Nachruf von Holk Freytag

Für einen, der so erfolgreich war wie er, war er auf erfrischende Weise nahbar. Wolfgang Engel war immer, wofür er sich sein Leben lang einsetzte: ein Mensch. Sein Theater war ein Theater von und für Menschen – heute könnte man dafür womöglich einen Innovationspreis bekommen. Meine erste Begegnung mit ihm war am 30. Juni 1990 abends spät nach der Premiere des ersten Teils seiner dreiteiligen Dresdner Faust-Inszenierung. Ich war zum zweiten Mal nach Dresden gepilgert und wieder galt mein Besuch Wolfgang Engel, dem neben Adolf Dresen aus meiner Sicht wichtigsten DDR-Regisseur. Vier Jahre zuvor hatte mich seine »Penthesilea«- Inszenierung schon einmal ans Staatsschauspiel gelockt. Und da wie hier faszinierte mich seine instinktsichere Heranführung eines alten Stoffes an die Gegenwart. Seine Inszenierungen reflektieren das Lebensgefühl einer ganzen Generation. War es bei Kleist die Identifikation mit der Außenseiterin, der die Anpassung an bestehende Verhältnisse unmöglich war, so war es bei der Faustinszenierung, in deren Vorbereitungszeit sich die Wende-Ereignisse überschlugen, die Suche ins Ungewisse, die getragen war vom Optimismus derer, die das Neue ermöglicht hatten. Als am zweiten Abend in der von Goethe genialisch vorhergeahnten Szene am Kaiserhof, in der die Bankenherrschaft in den Jahrhunderten nach ihm durchschimmert, ein Tausendmarkschein aus dem Schnürboden herabgelassen wurde, war der Jubel im Haus an der Ostra-Allee groß. Auf dem Weg zum Theater waren alle bereits den fliegenden Händlern aus dem Westen begegnet und ein Flugzeug mit dem Schriftzug eines bekannten Boulevardblattes kreiste tagelang über der Stadt. Es sind diese Momente, in denen kein Medium dem Theater nahekommt und Wolfgang Engel war ein Meister in der Handhabung dieser Klaviatur.

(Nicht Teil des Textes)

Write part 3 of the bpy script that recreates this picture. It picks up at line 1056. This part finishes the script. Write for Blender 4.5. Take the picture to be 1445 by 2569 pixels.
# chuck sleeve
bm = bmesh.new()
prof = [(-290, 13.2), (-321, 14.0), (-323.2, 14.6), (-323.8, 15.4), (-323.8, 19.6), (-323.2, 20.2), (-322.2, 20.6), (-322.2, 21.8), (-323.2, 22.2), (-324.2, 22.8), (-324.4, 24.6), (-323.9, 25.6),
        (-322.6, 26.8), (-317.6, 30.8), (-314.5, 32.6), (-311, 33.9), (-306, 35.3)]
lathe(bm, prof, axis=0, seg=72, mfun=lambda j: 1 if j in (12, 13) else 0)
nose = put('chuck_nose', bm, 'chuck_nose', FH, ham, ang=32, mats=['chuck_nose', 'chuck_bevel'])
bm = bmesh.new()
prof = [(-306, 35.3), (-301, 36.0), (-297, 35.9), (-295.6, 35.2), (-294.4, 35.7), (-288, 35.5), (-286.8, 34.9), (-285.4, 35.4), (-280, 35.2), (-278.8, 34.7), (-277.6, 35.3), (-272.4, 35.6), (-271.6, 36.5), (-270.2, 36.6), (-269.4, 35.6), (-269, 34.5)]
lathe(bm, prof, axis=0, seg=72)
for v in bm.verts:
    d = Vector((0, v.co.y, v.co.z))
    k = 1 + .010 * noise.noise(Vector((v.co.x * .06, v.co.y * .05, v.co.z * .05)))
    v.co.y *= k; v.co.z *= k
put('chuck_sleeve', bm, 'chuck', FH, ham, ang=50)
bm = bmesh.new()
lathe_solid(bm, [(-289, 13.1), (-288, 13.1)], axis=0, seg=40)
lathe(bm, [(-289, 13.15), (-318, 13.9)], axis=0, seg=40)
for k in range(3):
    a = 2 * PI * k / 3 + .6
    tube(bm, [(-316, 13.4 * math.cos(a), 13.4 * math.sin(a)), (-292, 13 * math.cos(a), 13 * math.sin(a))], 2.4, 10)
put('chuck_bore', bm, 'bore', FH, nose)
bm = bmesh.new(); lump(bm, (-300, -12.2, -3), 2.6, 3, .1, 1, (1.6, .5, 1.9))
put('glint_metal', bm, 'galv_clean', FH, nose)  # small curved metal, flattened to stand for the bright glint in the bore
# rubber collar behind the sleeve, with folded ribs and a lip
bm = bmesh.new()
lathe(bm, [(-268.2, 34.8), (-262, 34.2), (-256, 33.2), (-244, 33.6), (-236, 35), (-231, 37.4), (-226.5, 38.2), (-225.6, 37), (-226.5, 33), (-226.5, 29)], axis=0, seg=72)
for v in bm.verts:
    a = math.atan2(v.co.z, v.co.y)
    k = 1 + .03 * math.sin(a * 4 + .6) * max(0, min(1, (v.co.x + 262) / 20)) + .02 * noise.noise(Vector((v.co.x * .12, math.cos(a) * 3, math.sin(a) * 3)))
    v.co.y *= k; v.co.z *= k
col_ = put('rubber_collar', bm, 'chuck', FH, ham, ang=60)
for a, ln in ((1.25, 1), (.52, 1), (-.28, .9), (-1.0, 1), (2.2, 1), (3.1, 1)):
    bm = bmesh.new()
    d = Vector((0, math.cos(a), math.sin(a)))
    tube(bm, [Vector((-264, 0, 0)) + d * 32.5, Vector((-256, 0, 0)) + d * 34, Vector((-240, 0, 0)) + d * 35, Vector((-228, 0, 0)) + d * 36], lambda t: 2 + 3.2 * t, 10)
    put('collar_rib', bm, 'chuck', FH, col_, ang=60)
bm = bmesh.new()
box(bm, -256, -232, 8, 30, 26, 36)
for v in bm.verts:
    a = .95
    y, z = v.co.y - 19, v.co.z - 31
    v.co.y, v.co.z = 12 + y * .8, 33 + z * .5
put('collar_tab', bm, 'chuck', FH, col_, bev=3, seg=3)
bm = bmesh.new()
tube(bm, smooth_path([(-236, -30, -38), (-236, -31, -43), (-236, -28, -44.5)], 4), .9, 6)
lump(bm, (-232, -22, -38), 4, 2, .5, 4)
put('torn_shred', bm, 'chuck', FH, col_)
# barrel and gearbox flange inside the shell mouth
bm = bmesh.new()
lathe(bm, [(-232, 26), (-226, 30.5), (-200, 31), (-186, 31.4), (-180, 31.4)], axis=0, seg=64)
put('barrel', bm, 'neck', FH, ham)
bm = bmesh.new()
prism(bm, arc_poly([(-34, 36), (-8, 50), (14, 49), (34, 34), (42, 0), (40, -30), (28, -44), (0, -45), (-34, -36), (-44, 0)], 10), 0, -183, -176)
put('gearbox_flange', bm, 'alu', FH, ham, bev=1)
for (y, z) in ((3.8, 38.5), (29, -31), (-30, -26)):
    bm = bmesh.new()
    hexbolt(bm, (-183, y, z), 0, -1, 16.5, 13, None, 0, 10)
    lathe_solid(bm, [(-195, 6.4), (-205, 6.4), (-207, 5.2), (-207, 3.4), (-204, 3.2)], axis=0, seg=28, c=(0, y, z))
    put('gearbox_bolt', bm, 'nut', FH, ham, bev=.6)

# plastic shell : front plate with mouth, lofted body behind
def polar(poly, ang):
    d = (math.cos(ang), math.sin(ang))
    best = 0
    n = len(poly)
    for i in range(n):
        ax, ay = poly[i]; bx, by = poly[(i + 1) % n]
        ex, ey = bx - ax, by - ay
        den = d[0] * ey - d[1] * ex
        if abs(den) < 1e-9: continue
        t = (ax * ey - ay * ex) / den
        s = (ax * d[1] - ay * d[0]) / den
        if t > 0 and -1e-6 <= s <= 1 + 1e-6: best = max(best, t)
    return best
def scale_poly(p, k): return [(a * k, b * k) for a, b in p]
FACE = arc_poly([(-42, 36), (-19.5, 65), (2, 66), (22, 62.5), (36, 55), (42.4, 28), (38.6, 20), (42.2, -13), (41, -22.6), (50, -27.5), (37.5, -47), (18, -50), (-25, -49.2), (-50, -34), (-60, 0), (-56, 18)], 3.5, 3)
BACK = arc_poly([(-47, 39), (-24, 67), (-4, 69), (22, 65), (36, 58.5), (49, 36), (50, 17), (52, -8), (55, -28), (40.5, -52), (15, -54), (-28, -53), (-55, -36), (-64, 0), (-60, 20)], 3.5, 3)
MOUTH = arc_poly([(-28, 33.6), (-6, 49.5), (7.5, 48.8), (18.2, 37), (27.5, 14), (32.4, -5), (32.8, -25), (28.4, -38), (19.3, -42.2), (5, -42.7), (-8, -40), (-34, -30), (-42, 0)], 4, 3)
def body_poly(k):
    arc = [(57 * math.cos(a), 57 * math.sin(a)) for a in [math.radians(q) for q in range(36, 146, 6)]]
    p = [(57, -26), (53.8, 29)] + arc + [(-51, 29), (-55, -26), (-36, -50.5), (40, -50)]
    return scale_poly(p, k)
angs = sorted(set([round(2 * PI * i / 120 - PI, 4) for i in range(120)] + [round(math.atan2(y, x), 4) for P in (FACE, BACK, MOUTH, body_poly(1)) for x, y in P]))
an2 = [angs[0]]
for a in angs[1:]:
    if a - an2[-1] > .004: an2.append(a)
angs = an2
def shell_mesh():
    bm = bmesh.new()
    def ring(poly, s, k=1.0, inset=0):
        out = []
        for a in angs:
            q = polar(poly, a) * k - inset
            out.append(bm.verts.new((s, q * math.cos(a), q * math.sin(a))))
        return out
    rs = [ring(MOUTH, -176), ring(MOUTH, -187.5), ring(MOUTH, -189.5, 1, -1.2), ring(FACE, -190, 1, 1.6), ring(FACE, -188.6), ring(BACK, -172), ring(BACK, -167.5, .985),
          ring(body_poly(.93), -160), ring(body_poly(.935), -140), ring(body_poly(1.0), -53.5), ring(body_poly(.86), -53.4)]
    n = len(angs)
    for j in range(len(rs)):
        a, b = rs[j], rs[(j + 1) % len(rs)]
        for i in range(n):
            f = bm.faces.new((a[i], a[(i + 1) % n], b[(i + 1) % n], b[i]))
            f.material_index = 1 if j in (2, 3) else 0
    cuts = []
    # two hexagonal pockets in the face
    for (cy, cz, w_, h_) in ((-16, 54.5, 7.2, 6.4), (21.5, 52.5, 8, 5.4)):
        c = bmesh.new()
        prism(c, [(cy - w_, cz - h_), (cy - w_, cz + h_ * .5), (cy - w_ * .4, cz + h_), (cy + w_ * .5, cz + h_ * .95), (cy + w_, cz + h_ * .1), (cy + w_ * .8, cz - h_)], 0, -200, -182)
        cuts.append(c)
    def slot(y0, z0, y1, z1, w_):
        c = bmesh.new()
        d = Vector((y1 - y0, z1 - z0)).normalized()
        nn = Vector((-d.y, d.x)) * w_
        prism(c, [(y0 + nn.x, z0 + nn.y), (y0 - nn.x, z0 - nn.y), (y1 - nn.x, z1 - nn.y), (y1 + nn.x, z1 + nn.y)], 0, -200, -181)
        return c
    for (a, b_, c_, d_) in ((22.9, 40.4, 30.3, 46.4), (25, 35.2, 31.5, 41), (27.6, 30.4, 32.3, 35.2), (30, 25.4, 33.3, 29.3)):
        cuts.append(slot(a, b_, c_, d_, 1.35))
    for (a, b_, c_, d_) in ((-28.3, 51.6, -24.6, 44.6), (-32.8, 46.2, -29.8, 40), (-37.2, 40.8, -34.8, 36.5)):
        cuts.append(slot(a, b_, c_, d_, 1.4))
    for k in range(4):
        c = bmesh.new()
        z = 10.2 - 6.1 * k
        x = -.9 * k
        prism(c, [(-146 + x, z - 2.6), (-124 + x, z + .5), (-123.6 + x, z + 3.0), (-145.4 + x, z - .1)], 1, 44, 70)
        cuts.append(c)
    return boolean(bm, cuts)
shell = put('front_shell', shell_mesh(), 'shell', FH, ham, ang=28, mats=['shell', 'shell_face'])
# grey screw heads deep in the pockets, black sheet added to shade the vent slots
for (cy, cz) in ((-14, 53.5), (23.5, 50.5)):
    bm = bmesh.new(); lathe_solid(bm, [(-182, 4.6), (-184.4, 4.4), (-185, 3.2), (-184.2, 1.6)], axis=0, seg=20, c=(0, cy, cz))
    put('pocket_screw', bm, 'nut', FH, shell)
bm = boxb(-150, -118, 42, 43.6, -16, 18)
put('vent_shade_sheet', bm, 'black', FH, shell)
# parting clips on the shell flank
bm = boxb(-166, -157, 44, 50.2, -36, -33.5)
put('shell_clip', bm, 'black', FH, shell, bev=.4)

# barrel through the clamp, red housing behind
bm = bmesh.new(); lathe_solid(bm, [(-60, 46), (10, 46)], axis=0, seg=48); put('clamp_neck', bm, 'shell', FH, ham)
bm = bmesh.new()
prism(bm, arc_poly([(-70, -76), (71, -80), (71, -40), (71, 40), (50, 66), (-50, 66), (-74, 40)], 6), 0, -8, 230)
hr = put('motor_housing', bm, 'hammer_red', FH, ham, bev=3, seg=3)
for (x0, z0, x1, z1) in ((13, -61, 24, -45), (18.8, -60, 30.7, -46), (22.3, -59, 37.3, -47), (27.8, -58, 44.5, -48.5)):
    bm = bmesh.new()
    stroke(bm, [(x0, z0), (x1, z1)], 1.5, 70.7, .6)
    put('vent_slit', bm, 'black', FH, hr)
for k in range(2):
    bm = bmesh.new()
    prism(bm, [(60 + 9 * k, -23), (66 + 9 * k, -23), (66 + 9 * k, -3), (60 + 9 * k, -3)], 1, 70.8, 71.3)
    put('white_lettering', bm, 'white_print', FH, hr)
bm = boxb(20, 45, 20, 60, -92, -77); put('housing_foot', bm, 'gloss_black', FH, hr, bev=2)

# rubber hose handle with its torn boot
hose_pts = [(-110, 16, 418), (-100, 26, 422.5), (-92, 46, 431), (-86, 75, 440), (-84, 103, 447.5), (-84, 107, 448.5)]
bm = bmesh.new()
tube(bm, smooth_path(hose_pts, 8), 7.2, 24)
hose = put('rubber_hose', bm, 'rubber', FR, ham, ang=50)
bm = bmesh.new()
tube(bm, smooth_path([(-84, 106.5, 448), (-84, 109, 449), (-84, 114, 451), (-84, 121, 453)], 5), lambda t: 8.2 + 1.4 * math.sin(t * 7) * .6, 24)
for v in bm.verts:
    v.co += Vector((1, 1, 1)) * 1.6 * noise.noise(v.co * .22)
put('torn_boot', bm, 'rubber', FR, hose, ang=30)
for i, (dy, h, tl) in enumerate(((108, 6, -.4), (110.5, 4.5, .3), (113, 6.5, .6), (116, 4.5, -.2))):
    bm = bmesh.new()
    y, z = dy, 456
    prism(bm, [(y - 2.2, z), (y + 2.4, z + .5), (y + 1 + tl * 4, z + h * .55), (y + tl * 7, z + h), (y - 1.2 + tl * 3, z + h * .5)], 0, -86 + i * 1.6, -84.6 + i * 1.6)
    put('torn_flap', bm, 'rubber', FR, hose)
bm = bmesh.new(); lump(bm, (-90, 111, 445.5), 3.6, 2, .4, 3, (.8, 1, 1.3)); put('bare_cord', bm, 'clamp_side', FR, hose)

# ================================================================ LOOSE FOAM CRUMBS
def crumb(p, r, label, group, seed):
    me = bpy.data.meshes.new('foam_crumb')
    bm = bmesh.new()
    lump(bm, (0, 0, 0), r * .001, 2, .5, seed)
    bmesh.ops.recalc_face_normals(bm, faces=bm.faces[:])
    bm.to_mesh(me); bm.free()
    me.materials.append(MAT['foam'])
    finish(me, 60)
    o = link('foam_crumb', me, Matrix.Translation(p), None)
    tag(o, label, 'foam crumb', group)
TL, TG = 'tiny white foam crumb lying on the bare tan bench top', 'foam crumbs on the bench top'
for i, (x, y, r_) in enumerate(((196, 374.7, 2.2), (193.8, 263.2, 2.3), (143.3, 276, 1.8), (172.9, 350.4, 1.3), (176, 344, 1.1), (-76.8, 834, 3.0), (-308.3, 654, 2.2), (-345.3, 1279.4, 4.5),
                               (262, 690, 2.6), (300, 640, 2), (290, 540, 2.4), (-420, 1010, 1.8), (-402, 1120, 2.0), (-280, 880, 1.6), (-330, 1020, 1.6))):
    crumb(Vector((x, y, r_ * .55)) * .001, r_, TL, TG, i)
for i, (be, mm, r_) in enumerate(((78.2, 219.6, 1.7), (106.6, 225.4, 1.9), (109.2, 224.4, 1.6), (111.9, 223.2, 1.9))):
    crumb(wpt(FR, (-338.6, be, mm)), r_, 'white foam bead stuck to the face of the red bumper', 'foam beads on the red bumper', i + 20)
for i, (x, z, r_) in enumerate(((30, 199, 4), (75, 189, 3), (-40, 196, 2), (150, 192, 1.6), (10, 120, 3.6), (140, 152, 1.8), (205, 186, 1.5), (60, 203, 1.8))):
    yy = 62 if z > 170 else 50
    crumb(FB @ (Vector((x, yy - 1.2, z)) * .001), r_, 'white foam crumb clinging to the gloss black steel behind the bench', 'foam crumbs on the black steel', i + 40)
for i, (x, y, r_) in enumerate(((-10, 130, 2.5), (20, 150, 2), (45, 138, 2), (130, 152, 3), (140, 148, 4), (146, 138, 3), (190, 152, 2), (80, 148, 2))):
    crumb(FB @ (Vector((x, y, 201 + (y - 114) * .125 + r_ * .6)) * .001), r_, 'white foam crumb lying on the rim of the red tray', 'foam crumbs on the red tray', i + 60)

So gerne ich an seine Aufführungen denke, so anregend ich über viele Jahre seine Gegenwart und Mitarbeit im Vorstand der Intendantengruppe genoss, dem ich über zehn Jahre die Freude hatte vorzustehen, so wenig möchte ich die geselligen Stunden nach der Arbeit mit ihm missen. Auch da ging das Gespräch weiter – Wolfgang brauchte keinen Anlass zum Denken – der Diskurs war Bestandteil seiner Existenz. Über Jahre zum Beispiel argumentierten wir über den Sinn des Wiederaufbaus der Dresdner Frauenkirche, dem er eher skeptisch gegenüberstand und bei jedem Treffen brachte er ein neues Argument hervor, warum man die Ruine als Gedenkstätte hätte erhalten sollen. »Außerdem«, meinte er einmal, »wirst du sehen, dass die Proportionen der Kirche gar nicht zur sonstigen Silhouette passen.« Ich überlegte einen Moment bis mir einfiel, dass er, der wie ich 1943 geboren war, die Frauenkirche ja gar nicht mehr bewusst gesehen haben konnte. »Trotzdem«﮲, meinte er daraufhin und bestellte noch ein Bier.

Bei aller Innovationsfreudigkeit, bei aller Originalität seiner Textauslegungen, war Wolfgang Engel ein Traditionalist. Die Tradition, die unser europäisches Theater ausmacht, verlangte nach dem politischen Blick auf die Texte – daran ließ er keinen Zweifel. Angesichts der Herausforderungen, die in unseren Tagen gerade die europäische Debatte bestimmen müsste, kann man Wolfgang Engel nur schmerzlich vermissen.